[start]
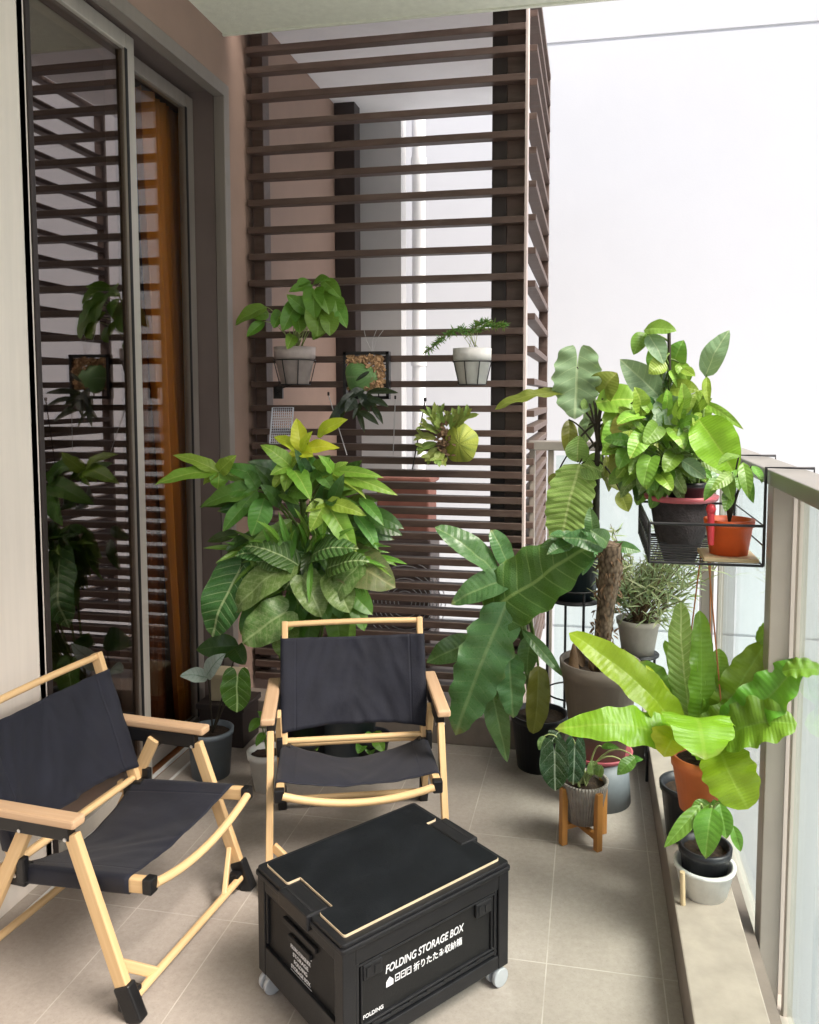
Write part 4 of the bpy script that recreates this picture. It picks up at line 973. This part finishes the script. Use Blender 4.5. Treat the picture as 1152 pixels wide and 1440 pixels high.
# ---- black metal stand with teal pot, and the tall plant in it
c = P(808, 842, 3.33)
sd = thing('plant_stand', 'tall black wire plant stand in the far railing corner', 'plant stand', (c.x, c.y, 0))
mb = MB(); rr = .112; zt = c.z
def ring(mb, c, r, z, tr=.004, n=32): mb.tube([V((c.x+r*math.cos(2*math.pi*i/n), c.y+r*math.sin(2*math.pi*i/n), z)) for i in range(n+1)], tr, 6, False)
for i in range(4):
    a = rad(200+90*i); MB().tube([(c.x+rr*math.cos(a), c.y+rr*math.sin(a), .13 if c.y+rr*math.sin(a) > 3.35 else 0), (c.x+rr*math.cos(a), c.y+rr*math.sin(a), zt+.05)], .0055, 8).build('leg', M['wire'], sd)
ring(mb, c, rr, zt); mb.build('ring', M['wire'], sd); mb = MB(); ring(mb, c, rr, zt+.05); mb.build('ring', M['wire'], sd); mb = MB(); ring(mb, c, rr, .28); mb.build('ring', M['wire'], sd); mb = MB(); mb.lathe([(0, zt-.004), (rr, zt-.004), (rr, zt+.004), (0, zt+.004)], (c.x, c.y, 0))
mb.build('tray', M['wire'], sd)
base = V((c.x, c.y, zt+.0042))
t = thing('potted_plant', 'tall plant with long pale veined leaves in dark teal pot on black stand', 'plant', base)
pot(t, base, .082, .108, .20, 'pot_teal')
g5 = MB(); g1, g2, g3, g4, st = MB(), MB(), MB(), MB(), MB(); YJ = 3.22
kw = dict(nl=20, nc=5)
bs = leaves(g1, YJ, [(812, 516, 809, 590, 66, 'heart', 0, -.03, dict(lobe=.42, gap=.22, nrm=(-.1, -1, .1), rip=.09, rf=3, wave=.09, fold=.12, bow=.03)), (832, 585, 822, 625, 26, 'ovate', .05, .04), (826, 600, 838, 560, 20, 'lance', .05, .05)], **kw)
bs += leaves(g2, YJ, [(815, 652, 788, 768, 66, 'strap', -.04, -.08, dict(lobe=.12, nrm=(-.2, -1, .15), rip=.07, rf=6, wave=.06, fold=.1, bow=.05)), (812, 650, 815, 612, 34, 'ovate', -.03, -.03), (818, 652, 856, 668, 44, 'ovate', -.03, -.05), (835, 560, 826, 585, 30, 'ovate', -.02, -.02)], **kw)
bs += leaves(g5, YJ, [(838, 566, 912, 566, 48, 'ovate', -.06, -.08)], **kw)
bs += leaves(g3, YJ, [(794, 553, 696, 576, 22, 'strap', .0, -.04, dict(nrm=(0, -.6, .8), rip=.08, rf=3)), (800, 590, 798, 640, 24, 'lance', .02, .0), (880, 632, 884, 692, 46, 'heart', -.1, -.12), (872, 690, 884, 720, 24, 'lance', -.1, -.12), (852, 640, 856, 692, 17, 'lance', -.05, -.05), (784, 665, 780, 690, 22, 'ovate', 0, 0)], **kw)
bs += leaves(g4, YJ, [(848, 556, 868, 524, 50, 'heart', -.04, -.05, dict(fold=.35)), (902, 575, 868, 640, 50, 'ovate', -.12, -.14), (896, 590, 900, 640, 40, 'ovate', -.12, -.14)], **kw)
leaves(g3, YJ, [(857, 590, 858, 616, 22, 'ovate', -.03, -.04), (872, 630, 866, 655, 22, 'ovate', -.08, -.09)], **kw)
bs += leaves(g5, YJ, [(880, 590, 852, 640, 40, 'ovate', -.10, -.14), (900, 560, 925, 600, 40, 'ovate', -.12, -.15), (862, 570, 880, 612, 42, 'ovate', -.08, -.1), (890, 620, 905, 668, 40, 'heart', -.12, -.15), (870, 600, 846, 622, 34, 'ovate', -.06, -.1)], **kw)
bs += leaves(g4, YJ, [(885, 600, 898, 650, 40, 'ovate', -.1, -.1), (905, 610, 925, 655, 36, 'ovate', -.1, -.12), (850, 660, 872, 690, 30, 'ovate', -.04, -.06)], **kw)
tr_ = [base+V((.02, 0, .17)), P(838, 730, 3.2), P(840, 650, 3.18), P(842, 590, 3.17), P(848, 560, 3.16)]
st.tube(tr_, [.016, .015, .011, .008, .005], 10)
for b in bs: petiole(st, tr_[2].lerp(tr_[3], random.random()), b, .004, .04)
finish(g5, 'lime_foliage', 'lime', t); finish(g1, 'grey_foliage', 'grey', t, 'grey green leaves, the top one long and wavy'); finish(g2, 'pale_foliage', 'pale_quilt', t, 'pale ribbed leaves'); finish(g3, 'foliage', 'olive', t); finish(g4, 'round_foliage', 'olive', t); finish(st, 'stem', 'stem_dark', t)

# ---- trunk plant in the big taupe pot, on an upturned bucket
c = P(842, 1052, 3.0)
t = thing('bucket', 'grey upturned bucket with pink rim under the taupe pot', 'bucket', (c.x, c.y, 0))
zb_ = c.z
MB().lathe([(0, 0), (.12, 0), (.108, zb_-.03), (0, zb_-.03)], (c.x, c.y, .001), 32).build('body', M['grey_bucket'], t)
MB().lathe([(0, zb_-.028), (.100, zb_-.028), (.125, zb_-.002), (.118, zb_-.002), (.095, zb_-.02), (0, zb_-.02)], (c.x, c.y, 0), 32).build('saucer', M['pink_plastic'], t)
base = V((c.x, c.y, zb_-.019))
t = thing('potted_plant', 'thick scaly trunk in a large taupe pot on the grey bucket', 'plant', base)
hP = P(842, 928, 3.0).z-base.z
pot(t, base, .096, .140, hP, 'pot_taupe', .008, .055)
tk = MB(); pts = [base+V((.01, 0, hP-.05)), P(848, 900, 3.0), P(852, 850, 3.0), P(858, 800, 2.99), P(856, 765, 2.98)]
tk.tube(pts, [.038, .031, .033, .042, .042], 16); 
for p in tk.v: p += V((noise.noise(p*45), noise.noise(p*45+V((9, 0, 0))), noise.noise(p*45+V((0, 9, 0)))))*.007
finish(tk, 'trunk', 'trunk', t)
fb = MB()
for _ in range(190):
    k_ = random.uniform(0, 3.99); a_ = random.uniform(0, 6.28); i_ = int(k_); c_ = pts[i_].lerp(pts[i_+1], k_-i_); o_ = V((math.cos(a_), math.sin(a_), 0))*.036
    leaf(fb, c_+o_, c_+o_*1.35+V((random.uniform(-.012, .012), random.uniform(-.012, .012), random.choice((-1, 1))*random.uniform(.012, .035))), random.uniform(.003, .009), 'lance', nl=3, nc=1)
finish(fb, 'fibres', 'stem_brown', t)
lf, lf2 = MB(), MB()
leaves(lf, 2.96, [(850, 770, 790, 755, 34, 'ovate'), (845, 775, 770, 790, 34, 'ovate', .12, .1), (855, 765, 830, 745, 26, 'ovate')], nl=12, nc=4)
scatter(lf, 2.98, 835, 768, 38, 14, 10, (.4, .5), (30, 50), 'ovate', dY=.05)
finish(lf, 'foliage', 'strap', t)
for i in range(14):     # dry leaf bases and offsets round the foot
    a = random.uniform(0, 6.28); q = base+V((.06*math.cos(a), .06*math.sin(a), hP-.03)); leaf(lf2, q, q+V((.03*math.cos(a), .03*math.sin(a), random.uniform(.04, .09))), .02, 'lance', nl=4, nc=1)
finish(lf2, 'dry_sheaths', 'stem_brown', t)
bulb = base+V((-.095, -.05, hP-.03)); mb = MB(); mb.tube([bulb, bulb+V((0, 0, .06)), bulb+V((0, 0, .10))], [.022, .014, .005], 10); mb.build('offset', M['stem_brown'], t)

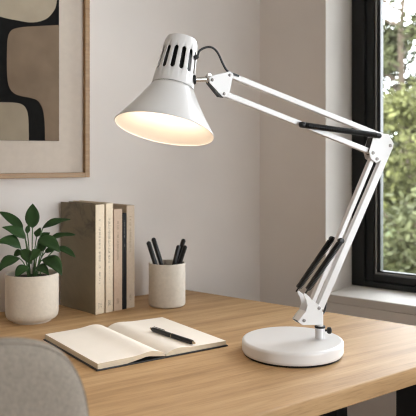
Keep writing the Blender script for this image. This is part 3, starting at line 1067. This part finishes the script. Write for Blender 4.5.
[end]
**TASK BRIEF:**
Find the count of lines in the data above where the string "Blender" occurs. Provide that number alone.

**WRITTEN SOLUTION:**
2